Wednesday, October 2, 2013

What do "outsiders" really think of us?


In the book Unchristian: What a New Generation Really Thinks About Christianity, author David Kinnaman reveals the findings of landmark research study.  The results are not encouraging for the church.

Of those surveyed, 86% were aware of born-again Christians. 35% have a bad impression of us.  55% have a neutral impression.  Only 10% had a good impression.  When the term “evangelical” was use, the numbers were worse: 49% have a bad impression.  48% have a neutral impression.  And only 3% have a good impression.

Why are these numbers so low?  6 broad themes emerged from the research.  Theses six areas represent the most common points of skepticism and objections by outsiders:
·       Outsiders consider us hypocritical – saying one thing and doing another.
·       Outsiders say we are only interested in converting them and do not genuinely care about them.
·       Outsiders think we are bigoted, especially towards homosexuals.
·       Outsiders perceive of us as sheltered and out of touch with reality.
·       Outsiders consider us to be motivated by a political agenda.
·       Outsiders think of us as judgmental and unloving.

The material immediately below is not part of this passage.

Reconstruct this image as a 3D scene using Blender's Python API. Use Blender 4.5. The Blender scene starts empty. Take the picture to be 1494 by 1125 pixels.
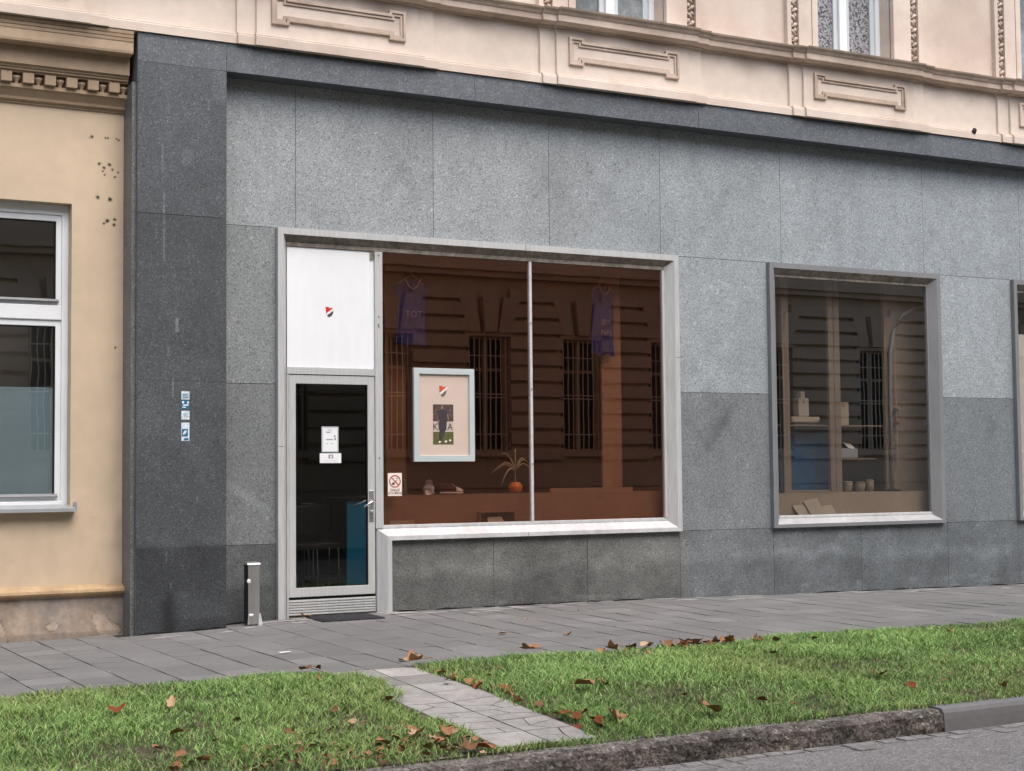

Kinnaman’s book suggests this over-arching finding: “Christians are primarily perceived for what they stand against. We have become famous for what we oppose, rather than who we are for.”

So how do we remedy these false perceptions?  How do we convey a right sense of who we are – and more importantly – who God is?  Here are several ways:

1.     We must declare the wonders of Jesus so that all will know that we are for Jesus and not against them!  Our great mission and goal is to be ministers of reconciliation between lost people and a loving God.  This is what we are for!  And if we are truly for it, we must talk about it and demonstrate it in our conversations, in our tweets, on our Facebook walls, at work, and wherever and with whomever we meet.
2.     We must be the church, not simply go to church.  The most important ministry we do is the informal, unplanned, incidental ministry we do for others outside our own church buildings and programs.
3.     We must examine our own hearts and attitudes and see if things we have done or said have contributed to these false perceptions.  While we must stand firmly on what Scripture requires, the greatest requirement of us is love.  Without love, we are just noise.
4.     We must intentionally, actively engage people “in their world”, and not expect them to explore the claims of Christianity in ours.  If we want them to know who we are, what we believe, and what life under God’s loving control is like, we have to go and show them.  They aren’t likely to come to church first.
5.     We must be genuine.  Our relationship with Christ must be clearly seen in every sphere of our lives.  Sunday-only Christianity has done more harm to the cause of Christ than all the atheism in the world.  We must show that God is real, our faith is real, and that this life we live is an abundant one.

Remember, God has no need of our defense, nor does His Word.  If we will live as His people and talk as His people and serve as His people, the world can see him rightly reflected in us.  That’s what it means to give God glory.